• Supplied data:
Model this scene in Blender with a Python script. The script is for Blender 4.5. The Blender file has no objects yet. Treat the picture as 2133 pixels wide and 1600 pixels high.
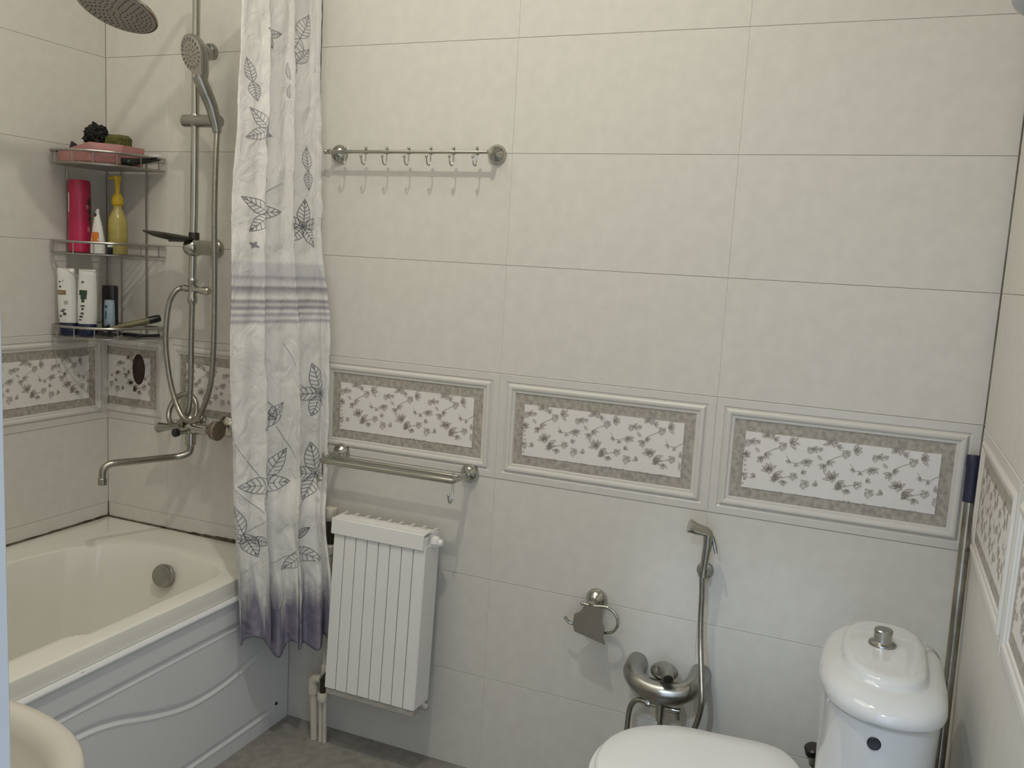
import bpy, bmesh, math, random
from mathutils import Vector, Matrix, noise
random.seed(7)
PI = math.pi
scn = bpy.context.scene
COL = scn.collection

# ------------------------------------------------------------------ camera
cam_d = bpy.data.cameras.new('camera')
cam = bpy.data.objects.new('camera', cam_d)
COL.objects.link(cam)
_R = Vector((0.91994824, 0.38812038, 0.05529746))
_U = Vector((-0.10303041, 0.10325827, 0.98930403))
_F = Vector((-0.37825913, 0.91580582, -0.13498046))
M = Matrix((( _R.x, _U.x, -_F.x, 0.36677609), (_R.y, _U.y, -_F.y, -2.25480637),
            (_R.z, _U.z, -_F.z, 1.50263929), (0, 0, 0, 1)))
cam.matrix_world = M
cam_d.sensor_fit = 'HORIZONTAL'
cam_d.sensor_width = 36.0
cam_d.lens = 36.0 * 1844.1 / 2133.0
cam_d.clip_start = 0.02
scn.camera = cam

# ------------------------------------------------------------------ world, lamps, exposure
world = bpy.data.worlds.new('world')
scn.world = world
world.use_nodes = True
wb = world.node_tree.nodes['Background']
wb.inputs[0].default_value = (0.62, 0.74, 0.95, 1)
wb.inputs[1].default_value = 2.05
scn.view_settings.view_transform = 'Standard'
scn.view_settings.look = 'None'
scn.view_settings.gamma = 1
scn.view_settings.use_curve_mapping = False
scn.view_settings.exposure = 0.0

def lamp(name, kind, loc, power, color, size, rot=None):
    d = bpy.data.lights.new(name, kind)
    d.energy = power
    d.color = color
    if kind == 'AREA':
        d.shape = 'DISK'; d.size = size
    else:
        d.shadow_soft_size = size
    o = bpy.data.objects.new(name, d)
    o.location = loc
    if rot: o.rotation_euler = rot
    COL.objects.link(o)
    return o
# bathroom ceiling: one small downlight and a large soft fill light added over the tub; cool hall light behind the open door
lamp('downlight', 'AREA', (-0.42, -1.12, 2.95), 13.0, (1.0, 0.94, 0.83), 0.06)
lamp('ceiling_fill', 'AREA', (-1.25, -1.15, 2.98), 10.8, (1.0, 0.945, 0.84), 1.3)
lamp('hall_light', 'AREA', (-0.06, -2.85, 2.56), 19.5, (0.66, 0.82, 1.0), 0.09, (0.95, 0, 0))

# ------------------------------------------------------------------ materials
def mat(name, color, rough=0.5, metal=0.0, spec=0.5, mottle=0.0, mscale=30.0, bump=0.0, bscale=80.0,
        trans=0.0, alpha=1.0, color2=None, coat=0.0):
    m = bpy.data.materials.new(name)
    m.use_nodes = True
    nt = m.node_tree
    b = nt.nodes['Principled BSDF']
    b.inputs['Base Color'].default_value = (*color, 1)
    b.inputs['Roughness'].default_value = rough
    b.inputs['Metallic'].default_value = metal
    b.inputs['Specular IOR Level'].default_value = spec
    b.inputs['Transmission Weight'].default_value = trans
    b.inputs['Alpha'].default_value = alpha
    b.inputs['Coat Weight'].default_value = coat
    tc = nt.nodes.new('ShaderNodeTexCoord')
    n = nt.nodes.new('ShaderNodeTexNoise')
    n.inputs['Scale'].default_value = mscale
    n.inputs['Detail'].default_value = 5
    nt.links.new(tc.outputs['Object'], n.inputs['Vector'])
    c2 = color2 or tuple(c * (1 - mottle) for c in color)
    r = nt.nodes.new('ShaderNodeValToRGB')
    r.color_ramp.elements[0].position = 0.35
    r.color_ramp.elements[1].position = 0.65
    r.color_ramp.elements[0].color = (*c2, 1)
    r.color_ramp.elements[1].color = (*color, 1)
    nt.links.new(n.outputs['Fac'], r.inputs['Fac'])
    nt.links.new(r.outputs['Color'], b.inputs['Base Color'])
    if bump > 0:
        n2 = nt.nodes.new('ShaderNodeTexNoise')
        n2.inputs['Scale'].default_value = bscale
        n2.inputs['Detail'].default_value = 3
        nt.links.new(tc.outputs['Object'], n2.inputs['Vector'])
        bp = nt.nodes.new('ShaderNodeBump')
        bp.inputs['Strength'].default_value = bump
        bp.inputs['Distance'].default_value = 0.004
        nt.links.new(n2.outputs['Fac'], bp.inputs['Height'])
        nt.links.new(bp.outputs['Normal'], b.inputs['Normal'])
    return m

TILE = mat('cream_tile', (0.665, 0.645, 0.585), 0.42, spec=0.35, mottle=0.05, mscale=26, bump=0.05, bscale=140)
RELIEF = mat('cream_relief_tile', (0.64, 0.62, 0.57), 0.33, spec=0.45, mottle=0.03, mscale=30)
GREYB = mat('mottled_grey_border', (0.45, 0.415, 0.36), 0.5, color2=(0.30, 0.275, 0.232), mscale=75)
PANEL = mat('ivory_panel', (0.76, 0.735, 0.69), 0.35, mottle=0.03, mscale=20)
PRINT = mat('grey_brown_print', (0.34, 0.31, 0.265), 0.5, color2=(0.50, 0.46, 0.41), mscale=170)
GROUT = mat('grout', (0.46, 0.43, 0.37), 0.85, color2=(0.30, 0.27, 0.21), mscale=9)
FLOORM = mat('grey_stone_floor', (0.30, 0.29, 0.26), 0.4, mottle=0.25, mscale=34, bump=0.05)
PLASTER = mat('white_plaster', (0.78, 0.77, 0.73), 0.8, mottle=0.03)
DOORW = mat('white_door_paint', (0.47, 0.48, 0.47), 0.4, mottle=0.02)
RUBBER = mat('black_rubber', (0.012, 0.012, 0.012), 0.6, mottle=0.2)
CHROME = mat('chrome', (0.50, 0.50, 0.455), 0.13, metal=1.0, mottle=0.06, mscale=15)
CHROMED = mat('dull_chrome', (0.40, 0.40, 0.37), 0.26, metal=1.0, mottle=0.1, mscale=20)
FLAPM = mat('brushed_flap', (0.25, 0.235, 0.195), 0.55, metal=0.7, mottle=0.1)
HOSE = mat('steel_hose', (0.40, 0.385, 0.335), 0.30, metal=1.0, mottle=0.15, mscale=90)
NOZZLE = mat('grey_nozzle_face', (0.38, 0.355, 0.31), 0.45, metal=0.15, mottle=0.08, mscale=30)
NOZDARK = mat('dark_nozzle', (0.10, 0.095, 0.08), 0.5, mottle=0.1)
DARKMET = mat('dark_metal', (0.06, 0.055, 0.045), 0.35, metal=0.7, mottle=0.2)
TUB = mat('tub_acrylic_warm_tint', (0.76, 0.745, 0.68), 0.18, spec=0.5, mottle=0.03, mscale=5, coat=0.2)  # white acrylic with the warm lamp light tinted into its colour
APRON = mat('tub_acrylic_cool_tint', (0.74, 0.755, 0.76), 0.22, spec=0.5, mottle=0.02, mscale=5)  # same white acrylic as the shell, cool light tinted into its colour
MOULD = mat('black_mould_caulk', (0.03, 0.026, 0.018), 0.8, color2=(0.15, 0.125, 0.085), mscale=35)
CERAM = mat('white_ceramic', (0.61, 0.61, 0.585), 0.10, spec=0.55, mottle=0.015, mscale=6, coat=0.4)
BASINM = mat('cream_ceramic', (0.54, 0.515, 0.45), 0.22, spec=0.5, mottle=0.03, mscale=6)
SEATM = mat('white_plastic', (0.76, 0.76, 0.73), 0.28, mottle=0.015, mscale=8)
RADW = mat('radiator_enamel', (0.80, 0.795, 0.765), 0.35, mottle=0.02, mscale=9)
RADGREY = mat('grey_enamel', (0.42, 0.40, 0.36), 0.5, mottle=0.2, mscale=40)  # mottled grey for the bottom rail and some lettering
PIPE = mat('cream_pipe', (0.62, 0.585, 0.49), 0.4, mottle=0.05, mscale=18)
BRASS = mat('dark_brass', (0.06, 0.05, 0.032), 0.5, metal=0.5, mottle=0.3, mscale=40)
WIRE = mat('shelf_wire', (0.42, 0.40, 0.37), 0.3, metal=0.9, mottle=0.1)
NAVY = mat('navy_rubber', (0.012, 0.012, 0.045), 0.5, mottle=0.2)
STEELP = mat('worn_steel_tube', (0.34, 0.32, 0.27), 0.28, metal=0.9, color2=(0.20, 0.185, 0.15), mscale=14)
PINKM = mat('pink_plastic', (0.50, 0.235, 0.215), 0.4, mottle=0.1, mscale=25)
CRIMSON = mat('crimson_plastic', (0.47, 0.018, 0.075), 0.28, mottle=0.15, mscale=10)
YELCAP = mat('yellow_cap', (0.56, 0.38, 0.012), 0.35, mottle=0.1)
YELLIQ = mat('yellow_translucent', (0.50, 0.41, 0.12), 0.2, trans=0.2, mottle=0.2, mscale=20)
WHITEP = mat('white_bottle', (0.66, 0.66, 0.62), 0.28, mottle=0.03)
ORANGE = mat('orange_print', (0.60, 0.17, 0.025), 0.4, mottle=0.05)
NAVYCAP = mat('navy_cap', (0.008, 0.013, 0.05), 0.3, mottle=0.1)
BLACKP = mat('black_plastic', (0.010, 0.010, 0.012), 0.3, mottle=0.1)
GREENL = mat('dark_green_print', (0.025, 0.055, 0.03), 0.5, mottle=0.2)
GOLDL = mat('bronze_print', (0.22, 0.13, 0.05), 0.45, mottle=0.1)
INK = mat('dark_ink', (0.05, 0.05, 0.045), 0.6, mottle=0.1)
PALEBL = mat('pale_blue_plastic', (0.27, 0.36, 0.42), 0.35, mottle=0.05)
TEALP = mat('teal_print', (0.05, 0.11, 0.14), 0.5, mottle=0.1)
LOOFAH = mat('black_mesh_puff', (0.017, 0.014, 0.012), 0.8, mottle=0.4, mscale=60, bump=0.8, bscale=120)
SPONGE = mat('olive_sponge', (0.125, 0.13, 0.03), 0.9, mottle=0.5, mscale=70, bump=0.8, bscale=150)
PUMICE = mat('dark_brown_pumice', (0.032, 0.017, 0.013), 0.85, mottle=0.4, mscale=120, bump=0.6, bscale=200)
STRING = mat('pale_string', (0.55, 0.52, 0.45), 0.8, mottle=0.1)
KNOBBR = mat('brownish_knob', (0.21, 0.155, 0.115), 0.25, metal=0.3, mottle=0.2)
CLEARKN = mat('clear_knob', (0.46, 0.40, 0.35), 0.2, trans=0.3, mottle=0.1)
STRIPE_D = None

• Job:
Skip the pictures, please, and transcribe only the lines from the beginning of the material through the one that contains "COL = scn.collection".

• Solution to this problem:
Model this scene in Blender with a Python script. The script is for Blender 4.5. The Blender file has no objects yet. Treat the picture as 2133 pixels wide and 1600 pixels high.
import bpy, bmesh, math, random
from mathutils import Vector, Matrix, noise
random.seed(7)
PI = math.pi
scn = bpy.context.scene
COL = scn.collection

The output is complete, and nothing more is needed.